Em 29 de Julho de 2019, sobre o RC de 31 de Dezembro de 2018, mantiveram-se as observações anteriores. O capital próprio negativo era de 7.871.737.483 meticais, resultante de perdas acumuladas no montante de 12.020.019.670 meticais, e as suas responsabilidades correntes excediam os activos correntes, no montante de 8.116.759.948 meticais.

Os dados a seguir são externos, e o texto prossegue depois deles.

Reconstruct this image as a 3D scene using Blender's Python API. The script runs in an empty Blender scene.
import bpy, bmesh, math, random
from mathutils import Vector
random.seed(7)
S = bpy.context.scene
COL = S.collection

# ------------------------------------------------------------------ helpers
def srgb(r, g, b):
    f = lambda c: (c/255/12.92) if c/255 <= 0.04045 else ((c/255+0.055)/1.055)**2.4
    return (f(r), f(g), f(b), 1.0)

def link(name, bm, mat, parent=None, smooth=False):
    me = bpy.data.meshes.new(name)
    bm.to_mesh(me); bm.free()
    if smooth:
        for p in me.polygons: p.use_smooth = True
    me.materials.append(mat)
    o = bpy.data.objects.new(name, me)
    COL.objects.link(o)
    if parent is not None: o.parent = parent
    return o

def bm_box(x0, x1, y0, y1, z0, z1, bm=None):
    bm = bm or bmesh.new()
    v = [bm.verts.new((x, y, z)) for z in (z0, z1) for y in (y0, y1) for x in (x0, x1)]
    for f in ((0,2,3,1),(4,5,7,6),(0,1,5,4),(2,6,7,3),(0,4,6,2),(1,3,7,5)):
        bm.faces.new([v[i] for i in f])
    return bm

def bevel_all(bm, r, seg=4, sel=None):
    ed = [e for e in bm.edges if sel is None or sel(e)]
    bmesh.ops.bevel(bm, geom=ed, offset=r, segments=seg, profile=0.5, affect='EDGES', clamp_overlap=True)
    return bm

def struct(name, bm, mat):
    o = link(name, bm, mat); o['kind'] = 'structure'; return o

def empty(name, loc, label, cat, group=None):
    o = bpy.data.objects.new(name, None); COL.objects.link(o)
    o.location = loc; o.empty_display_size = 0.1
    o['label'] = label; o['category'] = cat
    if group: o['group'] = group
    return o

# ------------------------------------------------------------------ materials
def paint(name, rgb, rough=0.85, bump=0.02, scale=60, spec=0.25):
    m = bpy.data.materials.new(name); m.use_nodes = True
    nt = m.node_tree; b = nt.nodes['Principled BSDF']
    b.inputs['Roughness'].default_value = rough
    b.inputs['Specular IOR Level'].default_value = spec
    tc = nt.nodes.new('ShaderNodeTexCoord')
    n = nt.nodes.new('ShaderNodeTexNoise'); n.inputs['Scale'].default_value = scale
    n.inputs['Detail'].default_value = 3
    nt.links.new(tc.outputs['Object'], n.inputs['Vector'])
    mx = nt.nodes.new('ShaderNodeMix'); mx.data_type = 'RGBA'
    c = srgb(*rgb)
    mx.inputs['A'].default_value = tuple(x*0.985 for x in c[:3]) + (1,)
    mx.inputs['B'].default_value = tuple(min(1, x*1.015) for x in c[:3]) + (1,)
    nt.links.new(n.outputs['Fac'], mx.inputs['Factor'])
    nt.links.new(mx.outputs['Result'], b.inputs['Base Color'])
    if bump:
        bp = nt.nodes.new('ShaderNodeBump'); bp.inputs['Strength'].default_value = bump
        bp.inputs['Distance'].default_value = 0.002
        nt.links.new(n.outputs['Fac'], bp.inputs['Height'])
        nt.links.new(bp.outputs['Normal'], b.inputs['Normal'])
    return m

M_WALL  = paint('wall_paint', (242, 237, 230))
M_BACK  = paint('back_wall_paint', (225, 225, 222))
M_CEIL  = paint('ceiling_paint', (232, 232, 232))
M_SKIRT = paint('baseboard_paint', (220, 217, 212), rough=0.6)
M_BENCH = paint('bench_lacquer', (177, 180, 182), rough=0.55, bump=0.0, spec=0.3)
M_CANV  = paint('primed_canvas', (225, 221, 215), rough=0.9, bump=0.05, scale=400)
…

No RC publicado em 28 de Julho de 2020, sobre as demonstrações financeiras de 31 de Dezembro de 2019, a LAM apresentou, novamente, capitais próprios negativos, e um passivo corrente superior ao activo corrente. No documento, o auditor queixou-se de não ter obtido evidências suficientes que o permitissesm a fazer determinadas conclusões. E, mais uma vez, a capacidade de continuidade normal das operações da LAM foi colocada em causa.
Em 13 de Outubro de 2021, a E&Y publicou o RC referente a 31 de Dezembro de 2020, no qual referiu, novamente a exiguidade de evidência para emitir conclusões, e incertezas sobre a continuidade das operações da LAM, estando dependente da injecção de capital.
E, por fim, no RC sobre o exercício de 31 de Dezembro de 2021, publicado em 15 de Novembro de 2022, o auditor manteve a percepção sobre as incertezas de continuidade das operações da LAM, estando, portanto, dependente de injecção de capital.
Curiosamente, a partir do ano em que a E&Y relata a fraquesa na obtenção de evidências sobre as contas, os RCs não revelam, como de praxe, os montantes dos capitais próprios negativos, das perdas acumuldas, e dos passivos correntes superiores aos activos correntes.
Além dos RC aqui destacados, no portal da LAM consta o RC de 2012, faltando os de 2013, 2014, 2015 e 2016. Um trabalho do Misa detectou esse gap.